Not sure if it counts as documentation, but the Rust Book actually has a very good explanation of stack and heap. I know because that's how I learnt about these concepts myself.
It is. There are regularly people new to programming posting questions in r/rust. Although even there most people encourage newbies to consider learning python first. Rust as a first low-level language is very common though. Lots of folks who are interested in getting closer to the metal but are put off by the idiosyncrasies and lack of guard rails of C and C++.
The book is not designed for folks who have never programmed before. However, many people in our audience have never dealt with the stack and the heap as concepts.

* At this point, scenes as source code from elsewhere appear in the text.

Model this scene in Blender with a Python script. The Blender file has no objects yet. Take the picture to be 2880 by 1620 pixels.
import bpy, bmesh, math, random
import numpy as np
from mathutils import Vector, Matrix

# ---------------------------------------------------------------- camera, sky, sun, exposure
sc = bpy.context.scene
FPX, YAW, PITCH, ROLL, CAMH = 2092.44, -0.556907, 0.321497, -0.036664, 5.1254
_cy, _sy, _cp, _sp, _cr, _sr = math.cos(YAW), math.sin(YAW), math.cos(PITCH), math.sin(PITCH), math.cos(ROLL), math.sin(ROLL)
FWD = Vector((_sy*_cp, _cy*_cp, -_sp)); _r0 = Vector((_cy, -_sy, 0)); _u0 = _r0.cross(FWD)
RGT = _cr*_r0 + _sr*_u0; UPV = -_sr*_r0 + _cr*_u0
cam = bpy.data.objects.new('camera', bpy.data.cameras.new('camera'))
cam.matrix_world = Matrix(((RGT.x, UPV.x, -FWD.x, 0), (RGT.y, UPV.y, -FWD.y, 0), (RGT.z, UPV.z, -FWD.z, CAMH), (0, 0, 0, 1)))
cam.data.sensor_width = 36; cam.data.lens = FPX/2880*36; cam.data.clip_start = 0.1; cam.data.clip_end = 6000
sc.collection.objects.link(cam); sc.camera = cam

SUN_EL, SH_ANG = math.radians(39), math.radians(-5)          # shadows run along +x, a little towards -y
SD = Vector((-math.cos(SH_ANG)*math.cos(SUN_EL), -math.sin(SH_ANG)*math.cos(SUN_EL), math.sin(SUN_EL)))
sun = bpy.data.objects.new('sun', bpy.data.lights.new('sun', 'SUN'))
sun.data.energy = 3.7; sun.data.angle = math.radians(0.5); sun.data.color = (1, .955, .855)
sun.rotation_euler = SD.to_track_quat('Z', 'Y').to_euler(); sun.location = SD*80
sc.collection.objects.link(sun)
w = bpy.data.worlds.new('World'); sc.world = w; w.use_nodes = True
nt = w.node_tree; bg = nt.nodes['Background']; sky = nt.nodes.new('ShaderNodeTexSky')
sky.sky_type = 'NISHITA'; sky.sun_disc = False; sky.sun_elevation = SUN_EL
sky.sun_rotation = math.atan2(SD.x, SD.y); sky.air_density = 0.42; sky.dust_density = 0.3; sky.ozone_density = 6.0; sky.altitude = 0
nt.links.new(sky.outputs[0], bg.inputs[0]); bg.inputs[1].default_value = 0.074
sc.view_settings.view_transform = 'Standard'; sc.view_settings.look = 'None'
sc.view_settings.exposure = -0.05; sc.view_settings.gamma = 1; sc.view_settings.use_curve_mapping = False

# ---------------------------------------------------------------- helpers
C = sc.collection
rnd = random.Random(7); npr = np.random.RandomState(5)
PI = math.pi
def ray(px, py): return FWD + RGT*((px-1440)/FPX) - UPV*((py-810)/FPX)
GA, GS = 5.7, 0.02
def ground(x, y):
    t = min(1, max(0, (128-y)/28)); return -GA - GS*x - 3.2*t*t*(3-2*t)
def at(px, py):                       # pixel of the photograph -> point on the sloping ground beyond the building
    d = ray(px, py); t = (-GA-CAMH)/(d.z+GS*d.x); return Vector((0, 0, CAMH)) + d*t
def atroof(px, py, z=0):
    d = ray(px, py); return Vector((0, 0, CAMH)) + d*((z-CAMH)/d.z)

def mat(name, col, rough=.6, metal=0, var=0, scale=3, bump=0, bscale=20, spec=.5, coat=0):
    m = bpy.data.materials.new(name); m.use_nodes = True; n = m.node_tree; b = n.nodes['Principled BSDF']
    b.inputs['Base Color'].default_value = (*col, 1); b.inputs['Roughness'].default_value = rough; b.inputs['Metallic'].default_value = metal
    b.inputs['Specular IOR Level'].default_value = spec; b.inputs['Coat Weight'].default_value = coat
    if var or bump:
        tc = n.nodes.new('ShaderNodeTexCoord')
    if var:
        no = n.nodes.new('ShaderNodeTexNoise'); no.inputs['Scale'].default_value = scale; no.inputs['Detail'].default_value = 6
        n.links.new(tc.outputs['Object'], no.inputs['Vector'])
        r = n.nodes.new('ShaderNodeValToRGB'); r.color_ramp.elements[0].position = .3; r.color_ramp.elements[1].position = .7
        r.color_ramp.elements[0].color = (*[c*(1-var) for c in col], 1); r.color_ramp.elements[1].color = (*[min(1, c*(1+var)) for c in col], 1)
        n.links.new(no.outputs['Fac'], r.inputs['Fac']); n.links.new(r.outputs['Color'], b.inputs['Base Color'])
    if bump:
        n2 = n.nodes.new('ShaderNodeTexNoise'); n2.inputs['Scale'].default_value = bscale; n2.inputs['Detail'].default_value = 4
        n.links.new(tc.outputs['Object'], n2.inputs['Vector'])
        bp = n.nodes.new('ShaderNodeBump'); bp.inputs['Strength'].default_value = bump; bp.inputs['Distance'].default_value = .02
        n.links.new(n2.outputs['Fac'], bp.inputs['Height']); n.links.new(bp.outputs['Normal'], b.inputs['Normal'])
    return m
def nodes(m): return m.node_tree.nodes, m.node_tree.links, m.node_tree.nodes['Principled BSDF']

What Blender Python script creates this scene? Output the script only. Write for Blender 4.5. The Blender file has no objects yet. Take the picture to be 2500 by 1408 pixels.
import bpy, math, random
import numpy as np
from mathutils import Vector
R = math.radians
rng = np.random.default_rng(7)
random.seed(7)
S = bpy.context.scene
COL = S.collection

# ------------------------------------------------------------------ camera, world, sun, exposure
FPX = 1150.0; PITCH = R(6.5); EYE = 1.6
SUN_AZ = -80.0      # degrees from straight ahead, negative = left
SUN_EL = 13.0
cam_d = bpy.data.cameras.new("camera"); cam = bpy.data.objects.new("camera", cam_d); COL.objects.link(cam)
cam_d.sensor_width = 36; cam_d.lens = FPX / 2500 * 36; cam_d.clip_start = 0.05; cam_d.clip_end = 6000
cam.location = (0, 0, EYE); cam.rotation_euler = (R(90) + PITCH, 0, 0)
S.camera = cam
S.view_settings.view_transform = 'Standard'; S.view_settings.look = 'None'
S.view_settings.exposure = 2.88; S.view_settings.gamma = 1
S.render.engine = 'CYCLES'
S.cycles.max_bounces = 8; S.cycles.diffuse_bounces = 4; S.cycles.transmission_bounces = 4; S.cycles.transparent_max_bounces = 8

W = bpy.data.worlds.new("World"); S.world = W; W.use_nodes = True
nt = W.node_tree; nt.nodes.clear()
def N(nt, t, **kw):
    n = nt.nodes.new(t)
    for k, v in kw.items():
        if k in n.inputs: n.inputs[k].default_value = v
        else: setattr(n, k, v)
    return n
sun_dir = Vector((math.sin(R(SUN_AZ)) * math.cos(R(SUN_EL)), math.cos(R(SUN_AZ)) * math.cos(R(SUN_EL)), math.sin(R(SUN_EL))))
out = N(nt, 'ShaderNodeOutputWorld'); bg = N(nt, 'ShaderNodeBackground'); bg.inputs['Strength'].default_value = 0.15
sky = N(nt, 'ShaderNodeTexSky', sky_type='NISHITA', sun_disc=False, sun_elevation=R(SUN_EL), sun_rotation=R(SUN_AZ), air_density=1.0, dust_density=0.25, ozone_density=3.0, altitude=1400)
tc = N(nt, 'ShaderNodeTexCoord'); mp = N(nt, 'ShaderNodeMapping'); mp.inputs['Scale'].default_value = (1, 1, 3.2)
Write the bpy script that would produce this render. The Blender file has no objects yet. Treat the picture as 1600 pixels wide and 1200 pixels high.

You can go an entire career and only use languages that don’t have that distinction.
As someone who has been interested in Rust for a long time but has only in the past few weeks had the opportunity to use it in non-trivial ways, which of course then involves lots of documentation reading: Thanks, Steve!
It's certainly better than C++ as a starting language.
And, if you're just starting out, is Rust really more alien than C?
C, quite famously, needs you to understand at least double indirection of pointers (pointer to pointer of type) to be even mildly useful in the language. You can go a long way in Rust before needing to hit that level of complication.
I still wouldn't recommend C or Rust for a first programming language, but Rust really isn't that bad compared to the alternatives.
> Rust code uses snake case as the conventional style for function and variable names. In snake case, all letters are lowercase and underscores separate words.